My newest publication is the introduction to Henry Wessells' Another Green World, which has been posted here so you can read it. It's been published by his own imprint, Temporary Culture, in an edition of two hundred and fifteen copies, so most of you will never even see the book. And yet it has three blurbs, one taken from my introduction, and the other two by Hugh Kenner and William Gibson. Henry works in the rare book trade, and he's definitely created a rarity here.
(Spring 2004)

Public Appearances

Reading and Book Signing at the Science Fiction Museum
Tuesday, July 26, 2005 - 7:30pm
Science Fiction Museum, JBL Theater, 325 5th Avenue N, Seattle.
Sponsored by Clarion West and the University Book Store. Because the event is being held at the Science Fiction Museum, tickets are four dollars, three dollars for seniors and students. But I don't get out to the West Coast very often, so if you've got a stack of first editions whose value you want to enhance with autographs, it may well be worth it to you. And I'll be doing a reading. My readings are legendary.

Interaction - the 63rd World Science Fiction Convention and 2005 Eurocon
4-8 August 2005
Glasgow
I'll be in Glasgow, along with almost every other living SF writer you've ever heard of, for the annual meeting of the clans that is the Worldcon. I'll be there Friday through Sunday and Peter Crowther of PS Publishing swears that The Periodic Table of Science Fiction will be available in the huckster room. If you're at Interaction and you happen to see me, say hello. I'm not nearly as surly as my publicity photo makes me look.

Context 18
October 7-9, 2005
Holiday Inn on the Lane, Columbus, OH
Not only am I guest of honor, but Gordon Van Gelder is editor guest of honor, Gary Braunbeck is  horror guest of honor, and Mike Resnick is ... well, Mike Resnick. The world would be a much poorer place without him. So it looks like it'll be a good con.

Capclave
October 14-16, 2005
Hilton Silver Spring, 8727 Colesville Road, Silver Spring, Maryland
I'll be just another guest among many here. But Howard Waldrop is the guest of honor! And he gets out to the East Coast even less often than I go to the West. If you can make it, you should. How often do you get to meet a living legend?

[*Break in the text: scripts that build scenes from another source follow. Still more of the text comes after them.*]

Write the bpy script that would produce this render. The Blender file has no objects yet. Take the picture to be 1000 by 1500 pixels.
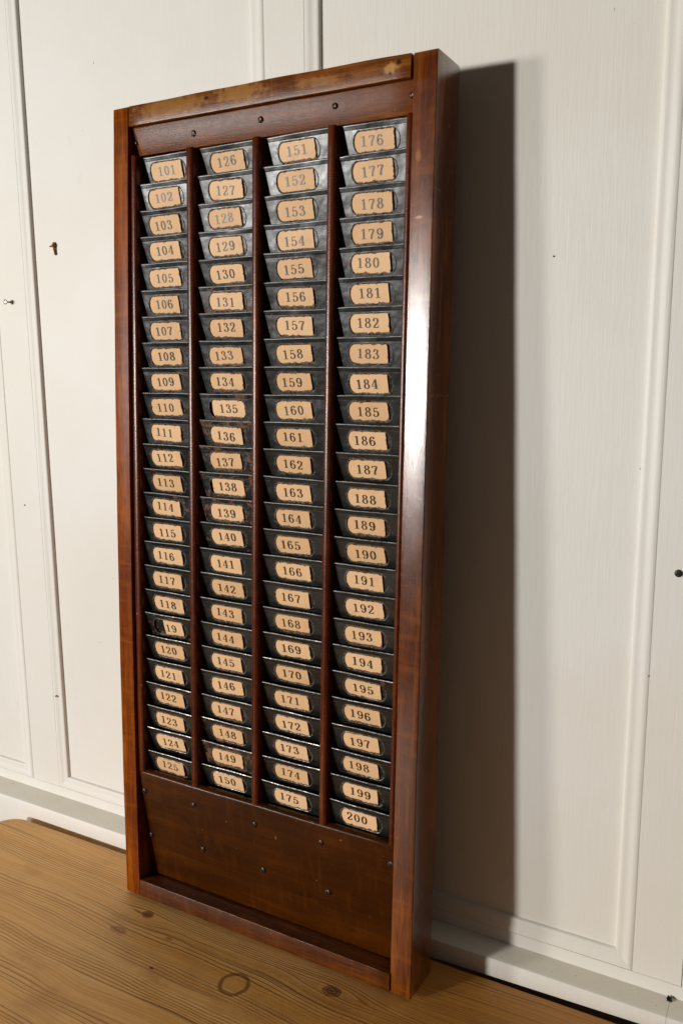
import bpy, bmesh, math, random
from mathutils import Vector, Matrix, Euler
random.seed(7)
R = math.radians
S = bpy.context.scene
COL = S.collection

# ---------------------------------------------------------------- camera
cam_d = bpy.data.cameras.new('camera'); cam = bpy.data.objects.new('camera', cam_d); COL.objects.link(cam)
S.camera = cam
yaw, pitch, roll = -0.5094, -0.1799, -0.0071
f_ = Vector((math.sin(yaw)*math.cos(pitch), math.cos(yaw)*math.cos(pitch), math.sin(pitch)))
r0 = Vector((math.cos(yaw), -math.sin(yaw), 0)); u0 = r0.cross(f_)
r_ = math.cos(roll)*r0 + math.sin(roll)*u0; u_ = -math.sin(roll)*r0 + math.cos(roll)*u0
M = Matrix.Identity(4)
for i in range(3):
    M[i][0] = r_[i]; M[i][1] = u_[i]; M[i][2] = -f_[i]
M.translation = (0.7707, -0.8872, 0.7116)
cam.matrix_world = M
cam_d.sensor_fit = 'VERTICAL'; cam_d.sensor_height = 36; cam_d.lens = 1273.8*36/1500
cam_d.clip_start = .02; cam_d.clip_end = 60

# ---------------------------------------------------------------- world, lamps, exposure
W = bpy.data.worlds.new('World'); S.world = W; W.use_nodes = True
W.node_tree.nodes['Background'].inputs[0].default_value = (1.0, .91, .80, 1)
W.node_tree.nodes['Background'].inputs[1].default_value = .060
S.view_settings.view_transform = 'Standard'; S.view_settings.look = 'None'
S.view_settings.exposure = 0; S.view_settings.gamma = 1

def lamp(name, pos, target, power, size, col):
    d = bpy.data.lights.new(name, 'SPOT'); d.shadow_soft_size = size/2; d.energy = power; d.color = col
    d.spot_size = R(56); d.spot_blend = 1.0
    o = bpy.data.objects.new(name, d); COL.objects.link(o); o.location = pos
    o.rotation_euler = (Vector(target)-Vector(pos)).to_track_quat('-Z', 'Y').to_euler()
    return o
lamp('lamp_main', (-3.021, -5.015, 0.95), (.0, 0, .85), 925, .42, (1.0, .98, .945))
lamp('lamp_side', (-3.968, -4.192, 0.95), (.0, 0, .85), 430, .60, (1.0, .965, .92))

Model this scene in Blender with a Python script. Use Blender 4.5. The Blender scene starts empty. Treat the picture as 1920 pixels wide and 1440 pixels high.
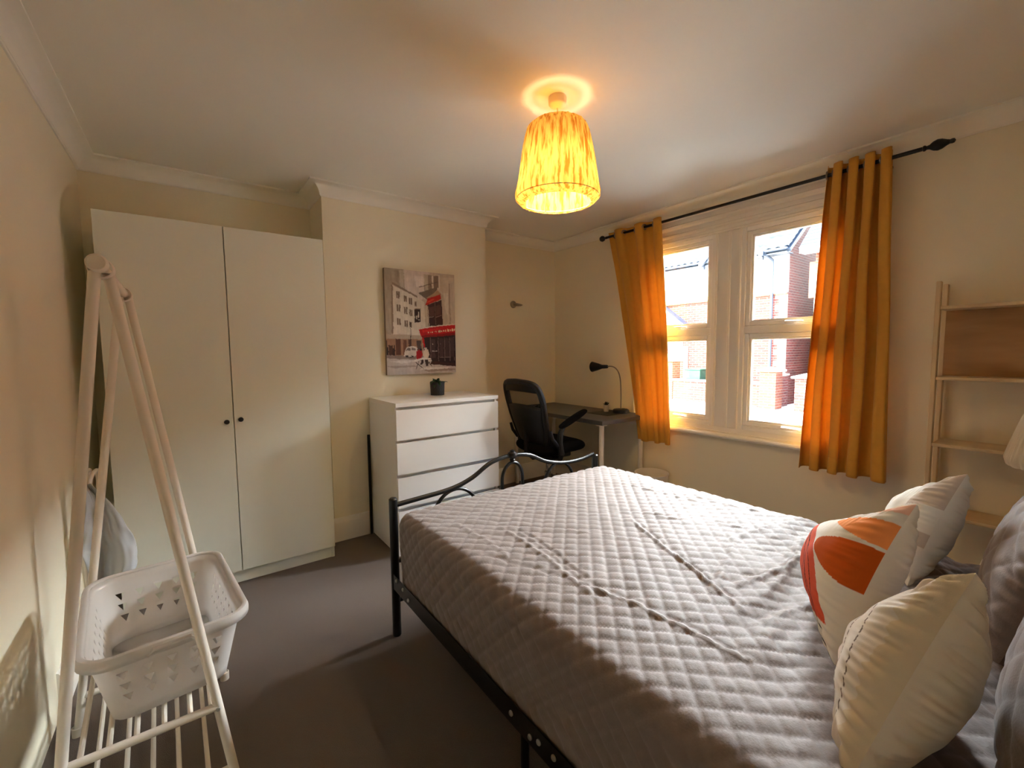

Delaware Valley Paleontological Society
October 27, 2005
Yes, I'll be talking to the DVPS about dinosaurs! After which, I'll proceed to Newcastle to tell the folks there all about coal.

Philcon
December 9-11, 2005
Mariott Center City, Philadelphia
This is my home-town convention. I never miss it.

Sferakon
April 21-23, 2006
Zagreb, Croatia
Believe it not, I'm going to be guest of honor at Sferakon, Croatia's biggest SF convention. This has got to be the coolest thing I'll be doing in 2006.